======== DATA

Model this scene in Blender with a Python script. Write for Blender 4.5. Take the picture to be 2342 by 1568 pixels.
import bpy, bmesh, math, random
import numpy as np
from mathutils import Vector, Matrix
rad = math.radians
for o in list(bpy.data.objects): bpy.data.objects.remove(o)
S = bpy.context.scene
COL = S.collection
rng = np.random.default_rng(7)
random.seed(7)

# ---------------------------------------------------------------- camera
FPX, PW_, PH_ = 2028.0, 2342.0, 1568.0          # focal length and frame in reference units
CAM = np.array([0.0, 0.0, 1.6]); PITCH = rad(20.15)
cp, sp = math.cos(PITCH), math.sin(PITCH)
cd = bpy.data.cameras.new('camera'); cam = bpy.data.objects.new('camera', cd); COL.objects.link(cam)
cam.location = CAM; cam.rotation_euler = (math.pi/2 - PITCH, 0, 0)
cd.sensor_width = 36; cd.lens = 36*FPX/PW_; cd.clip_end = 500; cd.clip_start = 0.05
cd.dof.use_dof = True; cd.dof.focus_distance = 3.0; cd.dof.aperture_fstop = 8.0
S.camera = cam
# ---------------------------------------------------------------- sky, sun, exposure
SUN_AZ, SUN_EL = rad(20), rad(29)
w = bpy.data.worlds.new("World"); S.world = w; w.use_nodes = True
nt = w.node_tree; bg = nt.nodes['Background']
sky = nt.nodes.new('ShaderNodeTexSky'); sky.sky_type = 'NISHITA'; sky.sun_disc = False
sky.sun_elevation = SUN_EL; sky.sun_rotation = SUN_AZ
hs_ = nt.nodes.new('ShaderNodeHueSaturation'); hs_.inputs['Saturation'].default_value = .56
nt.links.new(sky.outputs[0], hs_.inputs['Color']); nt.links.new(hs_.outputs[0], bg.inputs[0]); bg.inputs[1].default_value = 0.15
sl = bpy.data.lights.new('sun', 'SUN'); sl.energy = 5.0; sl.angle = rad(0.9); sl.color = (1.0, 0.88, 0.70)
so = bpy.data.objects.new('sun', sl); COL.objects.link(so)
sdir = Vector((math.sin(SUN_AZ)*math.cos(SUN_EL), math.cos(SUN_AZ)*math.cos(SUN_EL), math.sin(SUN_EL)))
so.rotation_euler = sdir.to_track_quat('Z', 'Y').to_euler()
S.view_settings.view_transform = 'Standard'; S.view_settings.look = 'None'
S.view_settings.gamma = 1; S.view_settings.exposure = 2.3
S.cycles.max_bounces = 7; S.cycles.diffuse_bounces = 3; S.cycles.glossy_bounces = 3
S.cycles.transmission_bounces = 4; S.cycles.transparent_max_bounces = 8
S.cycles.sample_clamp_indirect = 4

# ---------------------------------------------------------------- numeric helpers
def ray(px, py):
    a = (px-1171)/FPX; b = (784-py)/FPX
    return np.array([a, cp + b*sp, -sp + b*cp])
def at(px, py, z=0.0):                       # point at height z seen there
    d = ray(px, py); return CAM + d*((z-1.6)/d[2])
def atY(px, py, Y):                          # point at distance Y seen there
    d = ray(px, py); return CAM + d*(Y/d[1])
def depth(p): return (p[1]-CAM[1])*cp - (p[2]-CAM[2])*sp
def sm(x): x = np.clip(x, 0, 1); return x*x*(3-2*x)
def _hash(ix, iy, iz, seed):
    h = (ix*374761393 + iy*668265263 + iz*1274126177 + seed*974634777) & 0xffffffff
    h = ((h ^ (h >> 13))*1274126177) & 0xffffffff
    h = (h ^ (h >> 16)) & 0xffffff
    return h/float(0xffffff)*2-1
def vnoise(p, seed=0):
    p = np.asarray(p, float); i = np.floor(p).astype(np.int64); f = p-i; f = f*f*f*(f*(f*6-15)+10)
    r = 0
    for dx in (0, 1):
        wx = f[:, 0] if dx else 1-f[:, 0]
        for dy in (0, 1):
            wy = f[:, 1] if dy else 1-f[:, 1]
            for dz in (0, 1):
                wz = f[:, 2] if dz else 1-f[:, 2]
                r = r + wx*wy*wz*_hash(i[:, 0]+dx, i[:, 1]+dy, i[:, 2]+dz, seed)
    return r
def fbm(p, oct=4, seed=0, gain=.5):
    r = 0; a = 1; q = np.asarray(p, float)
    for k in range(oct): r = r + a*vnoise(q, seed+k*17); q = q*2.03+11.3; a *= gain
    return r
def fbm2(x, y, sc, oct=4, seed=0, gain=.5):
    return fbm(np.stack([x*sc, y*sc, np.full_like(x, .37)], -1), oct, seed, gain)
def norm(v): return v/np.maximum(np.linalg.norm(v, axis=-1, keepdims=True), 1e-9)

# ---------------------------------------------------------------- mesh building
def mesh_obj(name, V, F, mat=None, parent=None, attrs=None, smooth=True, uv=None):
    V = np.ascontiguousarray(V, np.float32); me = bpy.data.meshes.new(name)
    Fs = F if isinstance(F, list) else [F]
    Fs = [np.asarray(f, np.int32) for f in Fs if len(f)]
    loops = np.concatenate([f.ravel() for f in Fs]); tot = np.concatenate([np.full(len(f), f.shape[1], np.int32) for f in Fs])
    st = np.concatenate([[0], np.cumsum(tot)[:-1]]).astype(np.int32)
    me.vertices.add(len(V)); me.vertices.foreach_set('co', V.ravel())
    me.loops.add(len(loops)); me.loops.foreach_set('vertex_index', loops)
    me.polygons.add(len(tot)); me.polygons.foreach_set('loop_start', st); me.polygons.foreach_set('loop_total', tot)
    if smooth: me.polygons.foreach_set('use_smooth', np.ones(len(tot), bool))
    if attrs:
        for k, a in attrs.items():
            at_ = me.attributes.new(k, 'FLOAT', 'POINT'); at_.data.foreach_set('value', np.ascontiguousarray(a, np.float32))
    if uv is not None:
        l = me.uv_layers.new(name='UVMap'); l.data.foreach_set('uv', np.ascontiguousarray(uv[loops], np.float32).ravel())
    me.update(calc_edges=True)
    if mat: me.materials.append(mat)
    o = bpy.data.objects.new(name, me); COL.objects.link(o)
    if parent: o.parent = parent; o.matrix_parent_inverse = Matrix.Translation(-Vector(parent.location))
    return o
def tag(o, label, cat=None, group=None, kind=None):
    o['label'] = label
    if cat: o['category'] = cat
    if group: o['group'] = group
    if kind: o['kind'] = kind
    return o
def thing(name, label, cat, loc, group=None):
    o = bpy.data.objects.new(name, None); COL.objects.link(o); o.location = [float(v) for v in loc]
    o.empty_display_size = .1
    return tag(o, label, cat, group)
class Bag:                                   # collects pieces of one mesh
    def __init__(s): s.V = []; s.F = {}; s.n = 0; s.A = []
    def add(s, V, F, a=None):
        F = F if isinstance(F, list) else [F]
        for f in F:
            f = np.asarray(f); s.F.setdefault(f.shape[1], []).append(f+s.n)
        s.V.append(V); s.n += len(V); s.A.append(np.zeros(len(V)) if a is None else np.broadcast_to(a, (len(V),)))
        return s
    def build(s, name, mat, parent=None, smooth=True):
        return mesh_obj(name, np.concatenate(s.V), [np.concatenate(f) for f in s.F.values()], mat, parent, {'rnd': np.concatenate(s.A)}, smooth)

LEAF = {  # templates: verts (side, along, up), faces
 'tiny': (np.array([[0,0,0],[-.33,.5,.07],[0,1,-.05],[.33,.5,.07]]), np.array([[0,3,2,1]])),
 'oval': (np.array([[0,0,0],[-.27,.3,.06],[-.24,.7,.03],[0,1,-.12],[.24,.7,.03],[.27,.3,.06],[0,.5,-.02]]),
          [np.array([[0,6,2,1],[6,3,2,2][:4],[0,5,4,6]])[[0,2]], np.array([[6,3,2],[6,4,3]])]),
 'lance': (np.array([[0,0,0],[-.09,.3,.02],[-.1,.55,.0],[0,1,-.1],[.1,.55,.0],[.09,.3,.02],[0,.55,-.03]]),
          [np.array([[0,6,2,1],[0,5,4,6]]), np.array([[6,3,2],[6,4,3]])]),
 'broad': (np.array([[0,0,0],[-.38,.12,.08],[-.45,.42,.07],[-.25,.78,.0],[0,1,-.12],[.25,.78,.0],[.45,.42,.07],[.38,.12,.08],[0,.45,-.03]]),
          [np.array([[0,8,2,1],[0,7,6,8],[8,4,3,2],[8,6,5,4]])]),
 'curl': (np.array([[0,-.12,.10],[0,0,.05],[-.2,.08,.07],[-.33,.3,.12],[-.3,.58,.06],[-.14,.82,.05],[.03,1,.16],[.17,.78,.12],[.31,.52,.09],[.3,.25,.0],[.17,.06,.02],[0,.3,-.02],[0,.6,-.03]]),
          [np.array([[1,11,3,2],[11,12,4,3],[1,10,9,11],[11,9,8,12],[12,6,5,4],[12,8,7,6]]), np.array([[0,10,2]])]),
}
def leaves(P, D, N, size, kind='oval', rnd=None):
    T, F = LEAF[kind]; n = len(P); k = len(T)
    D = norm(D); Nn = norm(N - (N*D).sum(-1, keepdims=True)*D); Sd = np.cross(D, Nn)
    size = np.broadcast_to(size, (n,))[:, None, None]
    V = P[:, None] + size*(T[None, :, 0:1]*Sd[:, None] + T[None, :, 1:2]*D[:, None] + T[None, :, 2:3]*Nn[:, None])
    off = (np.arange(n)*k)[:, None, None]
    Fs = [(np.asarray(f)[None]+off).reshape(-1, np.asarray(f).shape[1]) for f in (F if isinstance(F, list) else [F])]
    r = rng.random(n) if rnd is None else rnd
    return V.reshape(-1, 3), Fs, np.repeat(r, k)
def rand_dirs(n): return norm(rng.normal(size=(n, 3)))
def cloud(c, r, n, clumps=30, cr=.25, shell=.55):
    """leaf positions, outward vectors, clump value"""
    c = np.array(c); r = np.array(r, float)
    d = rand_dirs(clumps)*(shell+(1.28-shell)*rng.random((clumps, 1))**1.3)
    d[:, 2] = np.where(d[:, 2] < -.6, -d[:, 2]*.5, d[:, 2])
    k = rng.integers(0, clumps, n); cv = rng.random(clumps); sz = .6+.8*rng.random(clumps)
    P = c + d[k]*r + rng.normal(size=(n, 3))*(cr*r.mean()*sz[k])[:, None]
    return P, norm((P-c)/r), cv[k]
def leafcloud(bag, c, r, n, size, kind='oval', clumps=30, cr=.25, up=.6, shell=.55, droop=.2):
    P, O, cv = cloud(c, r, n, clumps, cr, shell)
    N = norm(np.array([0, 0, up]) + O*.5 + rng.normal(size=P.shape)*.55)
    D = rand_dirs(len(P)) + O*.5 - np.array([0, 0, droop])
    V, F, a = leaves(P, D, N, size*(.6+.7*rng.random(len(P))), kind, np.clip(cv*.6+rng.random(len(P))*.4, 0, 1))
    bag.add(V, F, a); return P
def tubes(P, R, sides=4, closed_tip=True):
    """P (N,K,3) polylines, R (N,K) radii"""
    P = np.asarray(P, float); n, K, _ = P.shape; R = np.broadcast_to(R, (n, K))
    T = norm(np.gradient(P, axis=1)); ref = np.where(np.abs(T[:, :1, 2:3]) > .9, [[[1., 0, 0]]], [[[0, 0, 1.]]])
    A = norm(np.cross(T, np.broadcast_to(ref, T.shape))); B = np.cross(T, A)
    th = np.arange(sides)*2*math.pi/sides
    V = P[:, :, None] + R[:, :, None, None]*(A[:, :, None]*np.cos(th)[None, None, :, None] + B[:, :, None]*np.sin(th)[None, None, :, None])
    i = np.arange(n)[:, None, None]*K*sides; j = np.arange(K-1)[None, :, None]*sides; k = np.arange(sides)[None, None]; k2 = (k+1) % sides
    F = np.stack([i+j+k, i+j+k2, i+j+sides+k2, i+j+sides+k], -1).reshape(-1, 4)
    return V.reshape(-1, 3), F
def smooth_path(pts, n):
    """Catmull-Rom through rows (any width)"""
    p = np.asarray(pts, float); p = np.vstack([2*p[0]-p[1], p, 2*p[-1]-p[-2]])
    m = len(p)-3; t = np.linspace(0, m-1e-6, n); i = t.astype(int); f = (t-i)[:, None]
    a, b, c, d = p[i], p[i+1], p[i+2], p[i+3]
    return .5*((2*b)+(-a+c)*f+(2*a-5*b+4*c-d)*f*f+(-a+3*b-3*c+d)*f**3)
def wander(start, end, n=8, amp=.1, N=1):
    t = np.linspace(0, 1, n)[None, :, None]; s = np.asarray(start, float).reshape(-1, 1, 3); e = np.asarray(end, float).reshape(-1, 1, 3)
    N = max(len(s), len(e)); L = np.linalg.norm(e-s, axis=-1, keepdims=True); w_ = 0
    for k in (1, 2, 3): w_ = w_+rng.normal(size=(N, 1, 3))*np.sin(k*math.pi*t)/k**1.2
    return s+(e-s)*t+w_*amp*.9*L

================

TASK TO COMPLETE:
Lines from the start of the material above through the line containing "random.seed(7)" are to be duplicated exactly, and only those.

RESULT OF THE EXERCISE:
Model this scene in Blender with a Python script. Write for Blender 4.5. Take the picture to be 2342 by 1568 pixels.
import bpy, bmesh, math, random
import numpy as np
from mathutils import Vector, Matrix
rad = math.radians
for o in list(bpy.data.objects): bpy.data.objects.remove(o)
S = bpy.context.scene
COL = S.collection
rng = np.random.default_rng(7)
random.seed(7)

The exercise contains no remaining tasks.